Alexander Kuptsikevich

New US data did not add positive to markets before FOMC

Published data on construction activity in the US in August slightly exceeded expectations. The number of building permits reached an annualized rate of 1.3M (an increase of 5.7% mom) above expected 1.22M. Housing starts fell by 0.8% during last month to 1.18M from 1.19M, slightly higher than the expected 1.175. Such statistics somewhat reduced fears of negative impact on the industry the beginning of the hurricane season, but did not deprive fears that the construction industry would pull down the US economy in the third quarter.

Besides these statistics there also were publications of current account and imports / exports price indexes. Current account again presented an unpleasant surprise as deficit widens to $123.1 billion in the second quarter from 113.5 billion in the first three months of this year. Expansion of the deficit was due to an increase in imports.

Import prices increased by 0.6% in August, and to the August of the previous year increase was 2.1%. Monthly growth was the highest since January, and the annual growth rate show the first acceleration after five months of recession.

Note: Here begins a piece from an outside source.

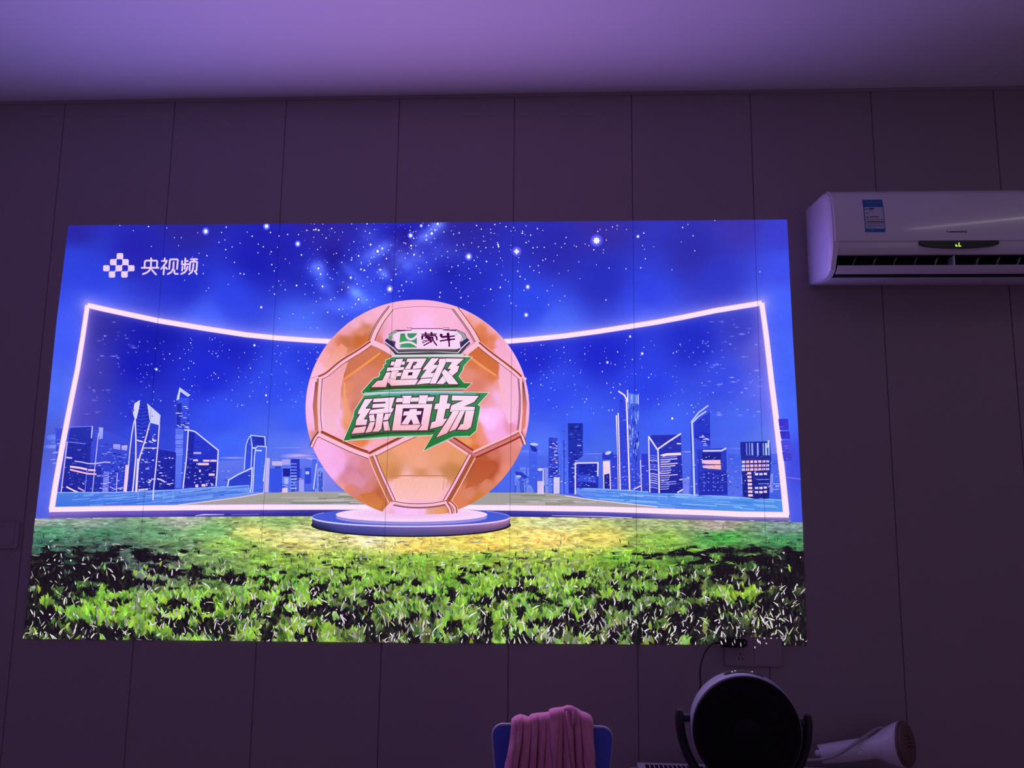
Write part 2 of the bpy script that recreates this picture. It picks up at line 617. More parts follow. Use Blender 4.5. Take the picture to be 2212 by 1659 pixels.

The recovery of the US economy increases the demand for imports, and the weakening of the dollar makes it more expensive, which has a negative impact on the balance positions. At the moment, the news caused a slight impulse for the fall of the US currency in the range of 0.1-0.2%, but after initial move the markets returned to their former positions waiting for tomorrow’s Fed’s decision and monetary policy statement.